Apple CEO Refutes Apps Store for Mac PCs, Macbooks

Dennis Faas's picture

Apple chief Steve Jobs has quashed speculation that the company might switch Mac computers to an App Store system. It comes as a relief to software developers who won't have to go through the same approval process as with portable Apple devices.

A report published by programmers Rixstep last week claimed that Apple was to end the current system by which, as with most computing platforms, any compatible software can run on a Mac computer and can be installed at will by the user.

Rixstep claimed that software developers would have to pay $99 for membership in an Apple program, that they'd have to submit applications for verification and testing by Apple, and that "No software will be able to run on Mac OS X 10.7 without being approved and signed by Apple, Inc." (Source:

Were that true, it would mark a fundamental change in the way Mac computing worked. Not only would it prompt a philosophical debate about the level of control Apple exercised over its computers, but it would raise serious questions about how quickly applications could be verified -- leaving developers unable to make firm release schedules.

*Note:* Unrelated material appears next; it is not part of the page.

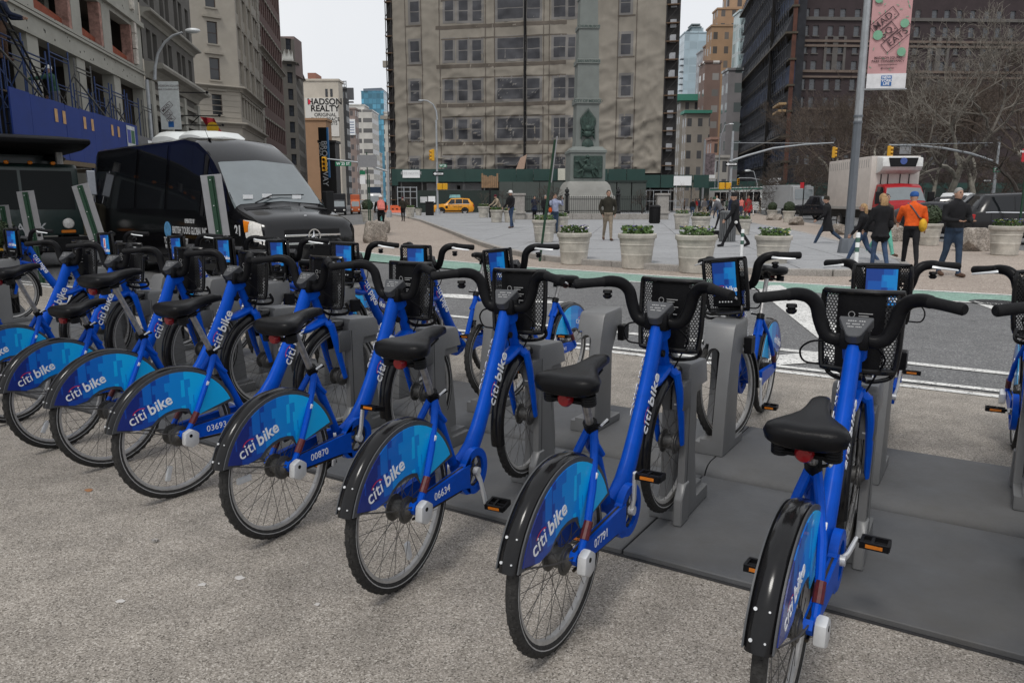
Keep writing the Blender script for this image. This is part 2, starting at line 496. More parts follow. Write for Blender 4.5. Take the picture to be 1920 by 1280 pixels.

Rumor Receives One Word Dismissal

Fortunately for developers, the rumor has been shot down. A Mac developer emailed Jobs and asked "There's a rumor saying there will be a Mac App Store and no software without authorization from Apple will run on a Mac OS X. Is that true?"

Jobs simply replied "nope." That might seem like a suspiciously brief reply, but that's actually in keeping with the Apple head's email style, which shouldn't be surprising given his packed schedule. (Source:

Design Makes App Store Unnecessary

So why wouldn't Apple take the App Store model -- which it uses successfully for the iPhone, iPod touch and iPad -- to full-blown computers? The reasoning is likely because such devices are inherently designed to have a permanent data connection of some sort, meaning there's more risk of malicious software getting onto them.

Another reason is that these devices don't have any form of memory card reader or disk drive. That means that users have to get applications either online or via a sync cable to a computer which, without the closed App Store model, would increase the danger of them downloading rogue applications from unofficial sites.

With Mac computers, software can be bought on disks from retail stores and thus carry less security risk.